Leader of the House of Commons responds to LBC presenter Iain Dale's claim at a Tory fringe event that halal meat should be 'completely banned'

Leader of the House of Commons Jacob Rees-Mogg poses for a photograph with young people during the Conservative Party Conference at the Manchester Convention Centre.
Leader of the House of Commons Jacob Rees-Mogg poses for a photograph with young people during the Conservative Party Conference at the Manchester Convention Centre.

Jacob Rees-Mogg has moved to defend religious slaughter including kosher after LBC presenter Iain Dale used a fringe event at Tory Party Conference to call for Halal meat to be “completely banned, like it is in some other countries.”

The leader of the House of Commons was taking part in the TaxPayers Alliance Question Time event in Manchester when he and the other panel members were asked if they would support new laws meaning food needed to be labelled saying whether an animal had been stunned prior to being killed.

Responding to the question from an audience member LBC’s Dale, who was chairing Sunday’s session, said:”I’ve done a few phone-ins on this.

“It seems to me – I’m going to alienate some people in the audience now – that halal meat should be completely banned like it is in some other countries.”

After the panelist Kate Andrews had expressed concern about bans on halal or kosher food, Rees-Mogg said:” I too would be reluctant to ban halal or kosher slaughter.

“I think religious freedom is very important and I think in a world where relations between various religions can sometimes be quite sensitive – the Labour Party has had a particular issue with antisemitism –  one does not want to do anything that would seem to be directed against a particular  religion.

“And yes there’s a balance in animal rights – and it’s a question of really how cruel is it.”

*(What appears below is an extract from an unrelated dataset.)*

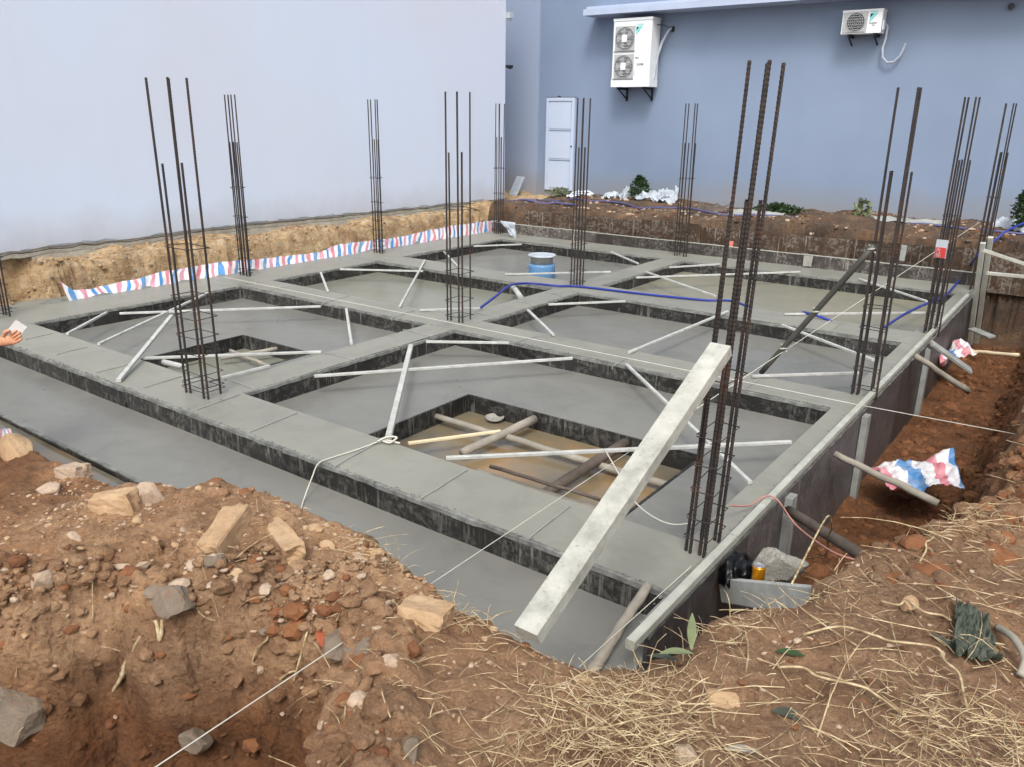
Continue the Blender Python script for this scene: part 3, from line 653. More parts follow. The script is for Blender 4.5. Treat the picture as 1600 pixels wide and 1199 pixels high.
# ---------------------------------------------------------------- rebar cages
def bar_mesh(L, nm):
    n = 6; k = int(L/.011); vs = []; r0 = .0085
    for i in range(k+1):
        rr = r0*(1.22 if i % 2 else 1.0)
        for j in range(n):
            t = 2*math.pi*j/n; sgn = 1 if j % n < n/2 else -1
            vs.append((rr*math.cos(t), rr*math.sin(t), L*i/k+sgn*.003*(0 < i < k)))
    fs = [(i*n+j, i*n+(j+1) % n, (i+1)*n+(j+1) % n, (i+1)*n+j) for i in range(k) for j in range(n)]+[tuple(range(n-1, -1, -1)), tuple(k*n+j for j in range(n))]
    me = bpy.data.meshes.new(nm); me.from_pydata(vs, [], fs); me.materials.append(MT['rebar']); return me
BT, BS = bar_mesh(2.47, 'bar_tall'), bar_mesh(1.86, 'bar_short')
def ring_mesh(wu, wv):
    b = MB(); r = .011; P = [(-wu/2-r, -wv/2-r), (wu/2+r, -wv/2-r), (wu/2+r, wv/2+r), (-wu/2-r, wv/2+r), (-wu/2-r, -wv/2-r), (-wu/2+.03, -wv/2-r+.03)]
    b.tube([(x, y, .003*i) for i, (x, y) in enumerate(P)], .0035, 4); me = bpy.data.meshes.new('ring'); me.from_pydata(b.v, [], b.f); me.materials.append(MT['rebar']); return me
RM = {}
cages = [
 ('c11', -4.35, .40, .16, .22, 'rusty rebar cage at the left edge of the photo beside the dug recess'),
 ('c12', -.25, .32, .25, .155, 'tall rebar cage standing on the front beam, left of centre'),
 ('c13', 4.105, .50, .078, .20, 'nearest rebar cage beside the leaning plank, thick ribbed bars'),
 ('c21', -4.35, 3.70, .15, .06, 'thin rebar cage close to the pale wall, second from the left'),
 ('c22', -.25, 3.60, .17, .20, 'rebar cage in the middle of the foundation on the second beam'),
 ('c23', 4.11, 3.72, .15, .05, 'rebar cage behind the dark diagonal prop on the right edge beam'),
 ('c31', -4.35, 6.35, .14, .06, 'rebar cage by the pale wall behind the striped plastic strip'),
 ('c32', -.27, 6.15, .10, .15, 'rebar cage just right of the blue drum, in front of the pale door'),
 ('c33', 4.15, 6.42, .10, .10, 'rebar cage with a red and white tag on the right edge beam'),
 ('c41', -4.30, 9.62, .10, .14, 'rebar cage at the far corner where the pale house ends'),
 ('c42', -.27, 9.45, .17, .10, 'rebar cage on the rear beam below the two air conditioners'),
 ('c43', 4.17, 9.45, .10, .10, 'farthest right rebar cage beside the two upright posts')]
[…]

An audience member, who said not give his name, had mentioned in his question to the panel that on LBC radio there had recently “been coverage of meat being sold in restaurants which is halal and kosher – ie animals being slaughtered without stunning.. a religious issue.

“Yet this meat is not being labelled as non stunned meat.”

On the back of a recent announcement by the government to open a consultation on the labelling processes around meat, the audience member then asked the panel;”Would you support a law that means food is labelling saying whether the animal has been stunned or not?”

The New Statesman’s political editor Stephen Bush then said:”I”m not aware as someone who is Jewish there is a vast difference between how Muslims kill their food and we kill ours to suggest halal should be banned and kosher food should not.”

Bush then argued it would be a “particularly bad idea to mandate every restaurant who prepared it that way, to do so “because he said it would leave these establishments open to a “violent terrorist threat.”

Jewish News contacted Iain Dale and asked if his call to ban halal also meant he wished to ban kosher food – but he had not responded at the time this story was published.